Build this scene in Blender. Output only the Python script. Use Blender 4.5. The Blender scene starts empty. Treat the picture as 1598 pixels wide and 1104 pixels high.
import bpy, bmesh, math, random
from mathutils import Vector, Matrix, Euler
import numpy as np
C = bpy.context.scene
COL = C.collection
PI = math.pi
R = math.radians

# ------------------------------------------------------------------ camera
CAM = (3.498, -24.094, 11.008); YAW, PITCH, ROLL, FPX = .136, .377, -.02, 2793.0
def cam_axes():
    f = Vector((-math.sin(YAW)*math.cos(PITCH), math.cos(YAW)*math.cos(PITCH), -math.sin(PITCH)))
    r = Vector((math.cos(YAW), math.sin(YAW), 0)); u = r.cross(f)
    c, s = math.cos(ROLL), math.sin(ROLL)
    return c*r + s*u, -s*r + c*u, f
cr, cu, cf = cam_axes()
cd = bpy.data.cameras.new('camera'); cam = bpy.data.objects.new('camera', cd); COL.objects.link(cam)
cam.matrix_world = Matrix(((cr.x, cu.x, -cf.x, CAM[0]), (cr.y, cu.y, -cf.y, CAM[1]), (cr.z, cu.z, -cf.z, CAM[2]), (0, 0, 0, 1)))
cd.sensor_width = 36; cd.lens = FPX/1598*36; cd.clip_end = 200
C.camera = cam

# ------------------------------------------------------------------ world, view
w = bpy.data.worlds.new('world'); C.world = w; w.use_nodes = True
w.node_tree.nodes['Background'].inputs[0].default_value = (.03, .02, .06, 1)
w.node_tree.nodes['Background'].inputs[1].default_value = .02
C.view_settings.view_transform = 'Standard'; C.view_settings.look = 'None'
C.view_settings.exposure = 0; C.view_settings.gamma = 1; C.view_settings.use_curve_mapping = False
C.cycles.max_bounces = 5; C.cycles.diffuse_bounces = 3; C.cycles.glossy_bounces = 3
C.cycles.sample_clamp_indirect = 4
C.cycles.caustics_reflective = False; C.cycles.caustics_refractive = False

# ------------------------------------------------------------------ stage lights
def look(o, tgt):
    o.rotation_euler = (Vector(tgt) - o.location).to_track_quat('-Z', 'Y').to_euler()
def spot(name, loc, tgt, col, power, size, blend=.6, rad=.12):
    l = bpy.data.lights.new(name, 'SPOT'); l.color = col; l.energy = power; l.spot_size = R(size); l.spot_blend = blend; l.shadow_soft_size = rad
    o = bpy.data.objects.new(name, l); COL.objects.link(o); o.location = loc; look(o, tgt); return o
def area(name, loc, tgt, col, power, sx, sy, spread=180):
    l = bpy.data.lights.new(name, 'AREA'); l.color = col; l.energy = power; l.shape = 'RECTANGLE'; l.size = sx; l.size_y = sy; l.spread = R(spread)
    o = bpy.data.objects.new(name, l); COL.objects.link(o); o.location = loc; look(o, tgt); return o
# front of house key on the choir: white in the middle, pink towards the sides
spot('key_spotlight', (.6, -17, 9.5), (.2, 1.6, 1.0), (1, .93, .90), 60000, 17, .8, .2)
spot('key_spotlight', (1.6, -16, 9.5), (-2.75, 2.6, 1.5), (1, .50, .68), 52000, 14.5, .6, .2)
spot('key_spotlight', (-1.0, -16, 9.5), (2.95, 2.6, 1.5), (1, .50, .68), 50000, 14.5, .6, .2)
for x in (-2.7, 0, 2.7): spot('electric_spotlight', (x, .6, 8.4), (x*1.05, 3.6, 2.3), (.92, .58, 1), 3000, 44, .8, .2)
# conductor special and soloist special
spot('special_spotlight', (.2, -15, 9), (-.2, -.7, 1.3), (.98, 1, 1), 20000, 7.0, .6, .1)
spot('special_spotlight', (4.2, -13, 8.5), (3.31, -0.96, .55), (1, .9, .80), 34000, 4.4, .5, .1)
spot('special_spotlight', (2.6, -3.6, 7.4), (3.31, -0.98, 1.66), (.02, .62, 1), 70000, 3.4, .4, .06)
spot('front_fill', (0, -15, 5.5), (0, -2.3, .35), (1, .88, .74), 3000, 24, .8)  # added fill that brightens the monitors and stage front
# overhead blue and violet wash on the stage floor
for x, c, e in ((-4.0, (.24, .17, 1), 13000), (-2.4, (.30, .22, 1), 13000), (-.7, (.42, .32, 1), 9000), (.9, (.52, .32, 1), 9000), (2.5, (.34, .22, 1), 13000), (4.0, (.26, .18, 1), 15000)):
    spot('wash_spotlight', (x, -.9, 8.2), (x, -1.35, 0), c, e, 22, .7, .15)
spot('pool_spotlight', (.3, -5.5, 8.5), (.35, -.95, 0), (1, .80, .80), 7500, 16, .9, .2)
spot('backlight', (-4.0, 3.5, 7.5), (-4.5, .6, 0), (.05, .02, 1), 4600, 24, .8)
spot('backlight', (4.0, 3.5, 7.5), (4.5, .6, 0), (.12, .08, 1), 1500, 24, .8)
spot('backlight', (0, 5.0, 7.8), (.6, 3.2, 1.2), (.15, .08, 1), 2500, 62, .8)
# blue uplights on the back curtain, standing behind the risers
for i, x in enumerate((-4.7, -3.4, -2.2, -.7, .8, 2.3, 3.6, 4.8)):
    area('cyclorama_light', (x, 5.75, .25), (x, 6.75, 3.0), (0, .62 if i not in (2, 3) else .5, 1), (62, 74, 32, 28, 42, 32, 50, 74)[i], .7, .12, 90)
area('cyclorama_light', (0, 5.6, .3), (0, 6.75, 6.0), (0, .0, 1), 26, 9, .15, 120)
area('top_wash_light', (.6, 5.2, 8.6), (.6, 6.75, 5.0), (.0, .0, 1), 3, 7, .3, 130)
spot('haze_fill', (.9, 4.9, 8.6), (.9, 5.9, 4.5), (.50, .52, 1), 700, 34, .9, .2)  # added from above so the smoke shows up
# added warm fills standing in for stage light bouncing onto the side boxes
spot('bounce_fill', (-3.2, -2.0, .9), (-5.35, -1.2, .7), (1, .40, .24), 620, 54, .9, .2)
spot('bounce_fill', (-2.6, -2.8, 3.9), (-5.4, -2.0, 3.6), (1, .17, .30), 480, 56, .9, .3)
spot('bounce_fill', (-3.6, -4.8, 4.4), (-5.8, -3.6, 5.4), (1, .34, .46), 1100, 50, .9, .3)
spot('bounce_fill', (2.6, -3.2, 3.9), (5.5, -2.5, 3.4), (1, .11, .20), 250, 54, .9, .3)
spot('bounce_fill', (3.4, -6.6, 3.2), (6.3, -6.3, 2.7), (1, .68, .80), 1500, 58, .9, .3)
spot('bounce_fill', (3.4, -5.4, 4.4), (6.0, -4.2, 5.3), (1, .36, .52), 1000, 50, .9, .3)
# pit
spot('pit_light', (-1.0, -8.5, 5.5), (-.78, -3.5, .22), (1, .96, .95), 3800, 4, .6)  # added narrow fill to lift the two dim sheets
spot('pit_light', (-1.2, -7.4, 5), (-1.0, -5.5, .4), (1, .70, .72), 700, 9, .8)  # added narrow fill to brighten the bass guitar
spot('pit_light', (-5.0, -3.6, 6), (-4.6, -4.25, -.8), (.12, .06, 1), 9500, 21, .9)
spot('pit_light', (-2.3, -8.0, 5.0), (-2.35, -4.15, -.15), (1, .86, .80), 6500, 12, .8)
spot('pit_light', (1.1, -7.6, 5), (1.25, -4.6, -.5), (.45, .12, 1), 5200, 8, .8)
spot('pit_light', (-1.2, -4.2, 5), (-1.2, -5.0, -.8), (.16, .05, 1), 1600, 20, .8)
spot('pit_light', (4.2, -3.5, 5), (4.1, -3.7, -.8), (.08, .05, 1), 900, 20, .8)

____

Can you write out the lines above, from the first one through the one containing "R = math.radians", exactly as they appear and nothing more?

[Task response]:
Build this scene in Blender. Output only the Python script. Use Blender 4.5. The Blender scene starts empty. Treat the picture as 1598 pixels wide and 1104 pixels high.
import bpy, bmesh, math, random
from mathutils import Vector, Matrix, Euler
import numpy as np
C = bpy.context.scene
COL = C.collection
PI = math.pi
R = math.radians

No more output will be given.